Set exercise:
Print exactly the lines running from the one that holds "were 1279x963 pixels." through the one that holds "from mathutils import Vector, Matrix, noise", please, and leave the pictures out.

Entries provided:
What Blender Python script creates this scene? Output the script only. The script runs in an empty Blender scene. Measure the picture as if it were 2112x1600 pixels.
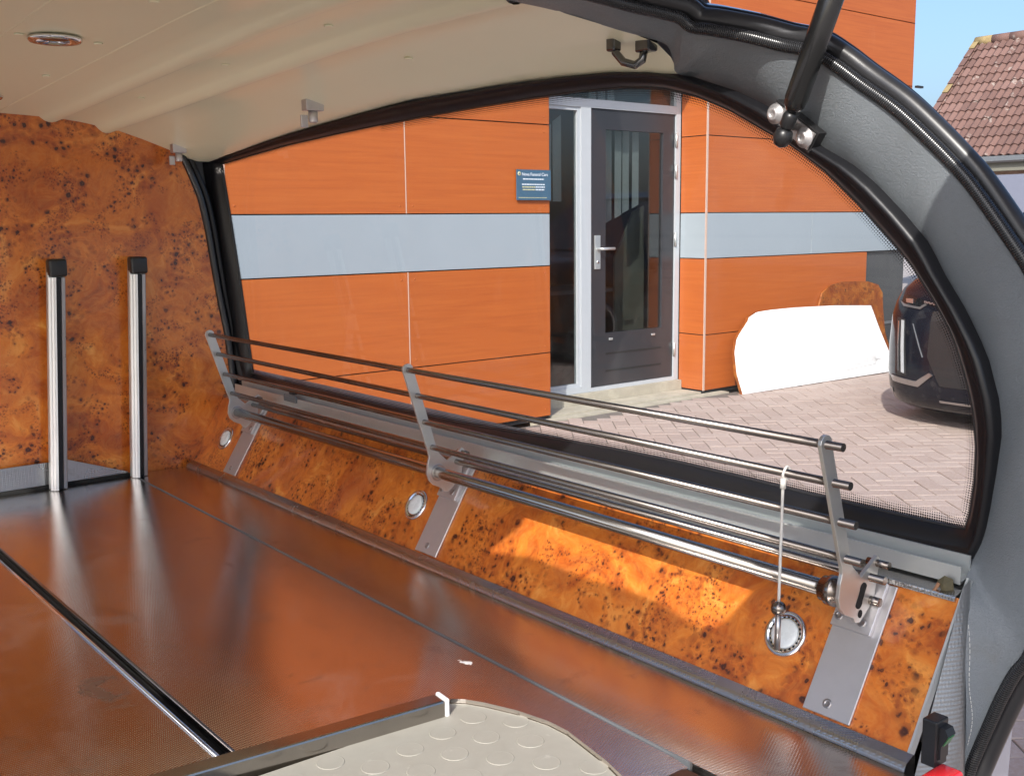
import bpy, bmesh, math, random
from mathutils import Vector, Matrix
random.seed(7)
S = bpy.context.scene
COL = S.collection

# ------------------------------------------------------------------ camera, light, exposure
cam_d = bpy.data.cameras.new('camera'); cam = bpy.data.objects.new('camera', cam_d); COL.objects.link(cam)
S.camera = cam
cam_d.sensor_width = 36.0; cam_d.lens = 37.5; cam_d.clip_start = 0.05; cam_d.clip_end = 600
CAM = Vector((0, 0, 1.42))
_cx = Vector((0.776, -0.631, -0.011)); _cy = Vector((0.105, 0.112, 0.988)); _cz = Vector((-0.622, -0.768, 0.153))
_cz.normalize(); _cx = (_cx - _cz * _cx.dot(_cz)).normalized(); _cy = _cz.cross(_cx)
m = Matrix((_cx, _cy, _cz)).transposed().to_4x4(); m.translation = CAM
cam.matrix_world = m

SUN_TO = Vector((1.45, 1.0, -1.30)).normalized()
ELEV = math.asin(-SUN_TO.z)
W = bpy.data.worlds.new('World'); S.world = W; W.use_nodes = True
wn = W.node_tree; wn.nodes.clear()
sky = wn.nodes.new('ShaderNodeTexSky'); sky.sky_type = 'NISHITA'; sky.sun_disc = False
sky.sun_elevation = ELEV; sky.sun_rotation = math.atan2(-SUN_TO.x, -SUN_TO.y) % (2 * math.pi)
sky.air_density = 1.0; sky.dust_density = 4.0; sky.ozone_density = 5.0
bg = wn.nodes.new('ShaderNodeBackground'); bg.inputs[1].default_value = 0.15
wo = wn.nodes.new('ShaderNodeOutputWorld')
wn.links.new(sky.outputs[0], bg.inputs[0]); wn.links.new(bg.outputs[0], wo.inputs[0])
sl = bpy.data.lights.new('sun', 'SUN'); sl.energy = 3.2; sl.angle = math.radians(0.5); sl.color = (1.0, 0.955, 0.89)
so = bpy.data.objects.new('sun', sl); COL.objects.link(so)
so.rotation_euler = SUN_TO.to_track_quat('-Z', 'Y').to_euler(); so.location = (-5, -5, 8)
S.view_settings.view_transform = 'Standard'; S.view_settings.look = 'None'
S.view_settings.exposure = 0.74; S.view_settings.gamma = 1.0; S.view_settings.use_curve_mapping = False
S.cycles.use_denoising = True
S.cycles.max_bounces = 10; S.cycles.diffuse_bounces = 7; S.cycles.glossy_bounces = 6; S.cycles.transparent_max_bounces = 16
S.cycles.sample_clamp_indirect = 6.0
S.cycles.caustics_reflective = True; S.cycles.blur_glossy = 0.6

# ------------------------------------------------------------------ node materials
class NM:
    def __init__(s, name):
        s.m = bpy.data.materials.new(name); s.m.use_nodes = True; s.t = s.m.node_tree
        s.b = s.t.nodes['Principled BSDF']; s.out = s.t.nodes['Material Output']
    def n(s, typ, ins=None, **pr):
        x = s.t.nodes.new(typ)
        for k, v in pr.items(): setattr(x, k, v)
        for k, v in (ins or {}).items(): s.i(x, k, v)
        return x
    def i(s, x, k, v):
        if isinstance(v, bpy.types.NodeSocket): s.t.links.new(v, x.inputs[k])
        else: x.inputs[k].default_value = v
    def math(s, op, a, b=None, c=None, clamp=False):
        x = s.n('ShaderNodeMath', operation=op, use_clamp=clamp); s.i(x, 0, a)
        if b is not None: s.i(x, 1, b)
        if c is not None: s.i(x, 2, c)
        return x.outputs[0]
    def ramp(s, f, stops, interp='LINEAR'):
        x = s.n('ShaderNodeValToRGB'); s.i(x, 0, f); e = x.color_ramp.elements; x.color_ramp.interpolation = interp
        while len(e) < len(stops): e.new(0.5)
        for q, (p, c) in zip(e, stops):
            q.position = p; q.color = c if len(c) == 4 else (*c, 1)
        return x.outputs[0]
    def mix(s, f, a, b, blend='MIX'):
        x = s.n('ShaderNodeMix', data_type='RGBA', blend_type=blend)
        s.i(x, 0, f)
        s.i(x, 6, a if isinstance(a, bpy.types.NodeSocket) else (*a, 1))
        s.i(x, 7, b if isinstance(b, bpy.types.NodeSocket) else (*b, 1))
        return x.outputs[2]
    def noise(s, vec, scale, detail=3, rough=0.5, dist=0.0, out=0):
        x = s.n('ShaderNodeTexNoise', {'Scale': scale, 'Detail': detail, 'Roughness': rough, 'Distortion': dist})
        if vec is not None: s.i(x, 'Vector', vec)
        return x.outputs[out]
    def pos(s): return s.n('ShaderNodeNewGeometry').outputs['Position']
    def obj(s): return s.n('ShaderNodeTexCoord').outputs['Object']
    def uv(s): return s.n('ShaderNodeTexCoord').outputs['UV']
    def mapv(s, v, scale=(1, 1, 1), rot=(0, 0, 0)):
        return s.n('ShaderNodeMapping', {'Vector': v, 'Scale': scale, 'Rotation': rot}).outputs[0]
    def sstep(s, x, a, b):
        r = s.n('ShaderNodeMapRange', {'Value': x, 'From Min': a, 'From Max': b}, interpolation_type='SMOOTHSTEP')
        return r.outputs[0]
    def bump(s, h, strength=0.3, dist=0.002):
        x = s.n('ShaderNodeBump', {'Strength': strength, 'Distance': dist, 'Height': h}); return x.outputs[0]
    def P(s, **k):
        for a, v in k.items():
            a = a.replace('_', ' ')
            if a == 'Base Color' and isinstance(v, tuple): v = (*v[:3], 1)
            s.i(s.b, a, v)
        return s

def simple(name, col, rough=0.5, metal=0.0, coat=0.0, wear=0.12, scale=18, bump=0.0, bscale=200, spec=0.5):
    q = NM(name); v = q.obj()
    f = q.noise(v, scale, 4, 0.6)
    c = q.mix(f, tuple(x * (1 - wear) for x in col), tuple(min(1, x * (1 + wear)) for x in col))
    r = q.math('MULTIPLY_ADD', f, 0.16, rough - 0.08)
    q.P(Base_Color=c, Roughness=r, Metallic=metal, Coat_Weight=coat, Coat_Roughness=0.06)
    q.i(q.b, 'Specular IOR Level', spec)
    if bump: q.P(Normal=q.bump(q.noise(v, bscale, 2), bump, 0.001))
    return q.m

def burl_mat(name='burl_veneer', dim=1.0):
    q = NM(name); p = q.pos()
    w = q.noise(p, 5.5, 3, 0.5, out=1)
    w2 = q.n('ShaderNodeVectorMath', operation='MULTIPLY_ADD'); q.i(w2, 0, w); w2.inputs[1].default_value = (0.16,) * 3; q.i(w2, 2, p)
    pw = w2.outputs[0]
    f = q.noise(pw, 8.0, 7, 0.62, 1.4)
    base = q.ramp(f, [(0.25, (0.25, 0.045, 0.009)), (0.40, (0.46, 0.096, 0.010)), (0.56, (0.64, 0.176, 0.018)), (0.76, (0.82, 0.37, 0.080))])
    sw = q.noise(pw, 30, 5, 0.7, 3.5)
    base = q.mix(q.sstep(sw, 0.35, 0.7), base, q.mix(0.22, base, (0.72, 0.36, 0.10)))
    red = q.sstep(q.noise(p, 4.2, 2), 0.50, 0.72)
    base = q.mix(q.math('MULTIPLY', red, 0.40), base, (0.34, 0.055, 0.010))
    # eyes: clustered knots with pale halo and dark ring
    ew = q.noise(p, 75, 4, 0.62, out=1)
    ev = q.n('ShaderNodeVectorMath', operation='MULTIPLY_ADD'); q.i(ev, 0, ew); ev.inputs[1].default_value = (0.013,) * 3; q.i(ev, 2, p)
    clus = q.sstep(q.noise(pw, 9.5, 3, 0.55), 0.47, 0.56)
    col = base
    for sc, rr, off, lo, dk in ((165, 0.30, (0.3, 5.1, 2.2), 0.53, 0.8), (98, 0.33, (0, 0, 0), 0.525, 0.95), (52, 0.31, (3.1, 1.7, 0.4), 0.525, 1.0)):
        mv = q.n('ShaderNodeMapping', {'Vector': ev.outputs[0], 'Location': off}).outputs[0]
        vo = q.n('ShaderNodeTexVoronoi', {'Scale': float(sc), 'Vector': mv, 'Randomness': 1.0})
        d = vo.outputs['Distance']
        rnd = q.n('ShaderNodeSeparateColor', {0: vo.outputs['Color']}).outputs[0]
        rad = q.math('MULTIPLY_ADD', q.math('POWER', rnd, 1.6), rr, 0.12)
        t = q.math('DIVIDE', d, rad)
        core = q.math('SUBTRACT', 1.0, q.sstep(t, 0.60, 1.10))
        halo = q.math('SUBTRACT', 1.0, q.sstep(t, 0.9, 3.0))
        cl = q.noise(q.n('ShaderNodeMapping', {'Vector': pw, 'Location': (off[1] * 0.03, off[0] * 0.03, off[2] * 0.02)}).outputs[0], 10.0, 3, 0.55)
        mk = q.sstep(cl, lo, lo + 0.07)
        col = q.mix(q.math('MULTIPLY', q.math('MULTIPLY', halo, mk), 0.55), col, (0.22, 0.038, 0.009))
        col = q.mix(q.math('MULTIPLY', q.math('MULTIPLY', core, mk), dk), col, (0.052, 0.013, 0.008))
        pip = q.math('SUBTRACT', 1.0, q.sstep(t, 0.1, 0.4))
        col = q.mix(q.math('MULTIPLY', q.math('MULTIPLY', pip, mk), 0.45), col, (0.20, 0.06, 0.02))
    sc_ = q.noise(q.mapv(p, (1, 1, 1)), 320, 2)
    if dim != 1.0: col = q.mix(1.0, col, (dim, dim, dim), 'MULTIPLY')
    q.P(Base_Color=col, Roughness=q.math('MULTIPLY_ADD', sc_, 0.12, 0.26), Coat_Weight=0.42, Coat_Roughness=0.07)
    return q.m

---

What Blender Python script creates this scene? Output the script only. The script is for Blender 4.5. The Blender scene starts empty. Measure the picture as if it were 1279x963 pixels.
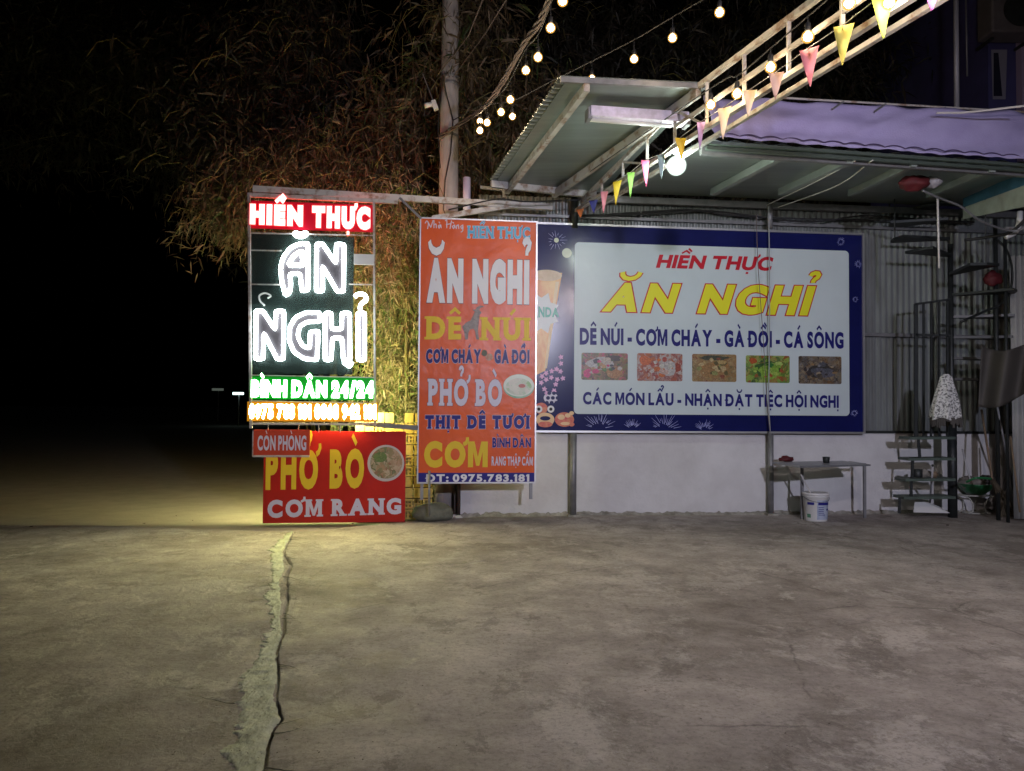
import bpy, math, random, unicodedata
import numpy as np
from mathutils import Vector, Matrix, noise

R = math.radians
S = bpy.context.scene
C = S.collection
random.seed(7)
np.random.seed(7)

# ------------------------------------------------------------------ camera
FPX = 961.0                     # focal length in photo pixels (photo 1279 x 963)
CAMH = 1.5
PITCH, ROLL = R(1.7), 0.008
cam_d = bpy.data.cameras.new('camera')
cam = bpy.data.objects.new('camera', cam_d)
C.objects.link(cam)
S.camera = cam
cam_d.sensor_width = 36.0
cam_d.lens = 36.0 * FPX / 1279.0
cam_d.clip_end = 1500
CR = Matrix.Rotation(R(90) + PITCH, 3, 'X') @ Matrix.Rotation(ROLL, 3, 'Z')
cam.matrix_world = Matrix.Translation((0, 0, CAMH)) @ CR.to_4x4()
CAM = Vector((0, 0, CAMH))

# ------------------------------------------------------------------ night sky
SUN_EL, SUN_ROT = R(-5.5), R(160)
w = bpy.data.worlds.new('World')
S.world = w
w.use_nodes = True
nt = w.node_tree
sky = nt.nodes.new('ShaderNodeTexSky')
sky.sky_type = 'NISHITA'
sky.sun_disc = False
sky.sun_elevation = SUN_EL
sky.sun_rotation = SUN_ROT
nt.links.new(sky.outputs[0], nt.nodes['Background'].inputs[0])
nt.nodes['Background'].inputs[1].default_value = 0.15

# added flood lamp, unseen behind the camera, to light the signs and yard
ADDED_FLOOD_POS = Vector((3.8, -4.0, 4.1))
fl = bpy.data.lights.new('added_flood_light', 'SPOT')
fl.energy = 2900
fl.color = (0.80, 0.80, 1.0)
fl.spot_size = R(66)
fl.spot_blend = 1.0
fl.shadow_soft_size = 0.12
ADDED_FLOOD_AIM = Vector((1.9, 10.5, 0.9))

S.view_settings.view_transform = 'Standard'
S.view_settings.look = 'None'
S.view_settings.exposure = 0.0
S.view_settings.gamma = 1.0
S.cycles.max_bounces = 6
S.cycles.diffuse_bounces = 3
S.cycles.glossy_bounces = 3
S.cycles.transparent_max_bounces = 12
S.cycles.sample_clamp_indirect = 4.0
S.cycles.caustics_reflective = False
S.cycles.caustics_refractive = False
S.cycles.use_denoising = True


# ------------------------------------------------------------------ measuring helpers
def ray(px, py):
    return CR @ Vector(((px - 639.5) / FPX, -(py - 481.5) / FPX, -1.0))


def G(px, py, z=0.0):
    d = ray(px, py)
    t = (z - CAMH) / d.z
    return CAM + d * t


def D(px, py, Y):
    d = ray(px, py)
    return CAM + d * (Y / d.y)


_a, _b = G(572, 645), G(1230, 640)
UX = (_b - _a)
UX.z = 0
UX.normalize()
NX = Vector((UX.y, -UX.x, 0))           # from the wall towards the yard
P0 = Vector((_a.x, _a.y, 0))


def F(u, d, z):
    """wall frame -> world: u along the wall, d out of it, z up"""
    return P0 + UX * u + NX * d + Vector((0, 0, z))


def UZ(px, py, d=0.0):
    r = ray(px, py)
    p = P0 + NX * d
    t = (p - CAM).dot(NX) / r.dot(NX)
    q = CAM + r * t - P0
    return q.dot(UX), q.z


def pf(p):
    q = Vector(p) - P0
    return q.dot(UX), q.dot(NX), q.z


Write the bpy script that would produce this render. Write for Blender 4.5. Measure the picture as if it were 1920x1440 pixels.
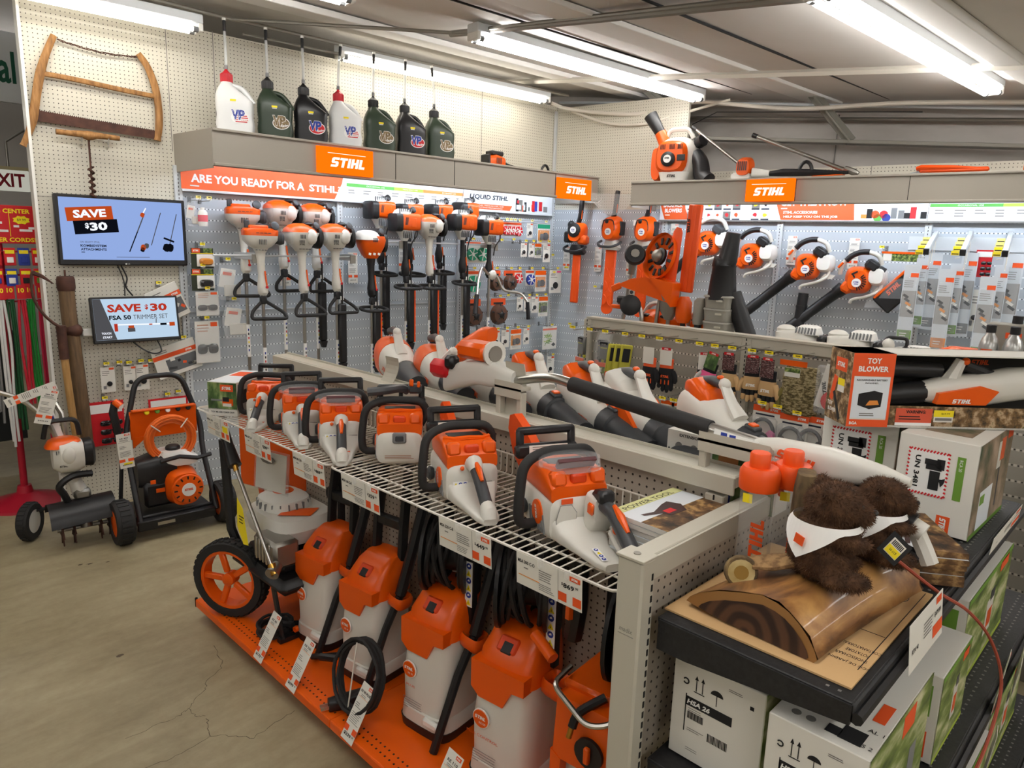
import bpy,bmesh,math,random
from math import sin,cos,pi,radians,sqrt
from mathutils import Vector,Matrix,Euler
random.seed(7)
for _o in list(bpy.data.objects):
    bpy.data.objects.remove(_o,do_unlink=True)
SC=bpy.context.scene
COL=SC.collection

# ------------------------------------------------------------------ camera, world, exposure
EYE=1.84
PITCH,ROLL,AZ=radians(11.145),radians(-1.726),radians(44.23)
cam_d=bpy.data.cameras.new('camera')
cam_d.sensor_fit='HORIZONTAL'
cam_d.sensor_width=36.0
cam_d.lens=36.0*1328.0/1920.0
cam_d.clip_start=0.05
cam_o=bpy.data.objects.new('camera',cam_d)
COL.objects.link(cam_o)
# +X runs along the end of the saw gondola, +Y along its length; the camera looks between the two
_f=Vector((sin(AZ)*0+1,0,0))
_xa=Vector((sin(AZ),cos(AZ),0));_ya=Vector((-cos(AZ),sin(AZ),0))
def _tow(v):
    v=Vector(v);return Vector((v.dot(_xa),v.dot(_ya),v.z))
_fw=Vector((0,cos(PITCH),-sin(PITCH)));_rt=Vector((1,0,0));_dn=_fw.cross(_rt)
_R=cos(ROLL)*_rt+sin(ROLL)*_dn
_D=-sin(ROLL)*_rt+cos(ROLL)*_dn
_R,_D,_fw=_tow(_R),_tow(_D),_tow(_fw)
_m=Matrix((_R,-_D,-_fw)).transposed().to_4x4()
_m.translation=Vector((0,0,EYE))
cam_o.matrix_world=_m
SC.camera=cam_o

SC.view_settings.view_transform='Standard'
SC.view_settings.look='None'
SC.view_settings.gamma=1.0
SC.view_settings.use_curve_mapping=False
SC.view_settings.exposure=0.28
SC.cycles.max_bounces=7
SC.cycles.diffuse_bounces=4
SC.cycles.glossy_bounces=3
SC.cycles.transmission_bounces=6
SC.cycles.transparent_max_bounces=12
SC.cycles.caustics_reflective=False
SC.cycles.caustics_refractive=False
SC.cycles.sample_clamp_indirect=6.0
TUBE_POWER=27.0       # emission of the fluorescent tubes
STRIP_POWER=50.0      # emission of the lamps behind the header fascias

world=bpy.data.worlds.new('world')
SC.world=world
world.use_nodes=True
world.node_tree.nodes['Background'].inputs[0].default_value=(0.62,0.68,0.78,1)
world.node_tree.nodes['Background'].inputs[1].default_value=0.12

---

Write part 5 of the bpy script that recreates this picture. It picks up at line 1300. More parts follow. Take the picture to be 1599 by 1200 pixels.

Output of the task:
What Blender Python script creates this scene? Output the script only. The script is for Blender 4.5. The Blender scene starts empty. Measure the picture as if it were 1279x963 pixels.
import bpy, math, random, unicodedata
import numpy as np
from mathutils import Vector, Matrix, noise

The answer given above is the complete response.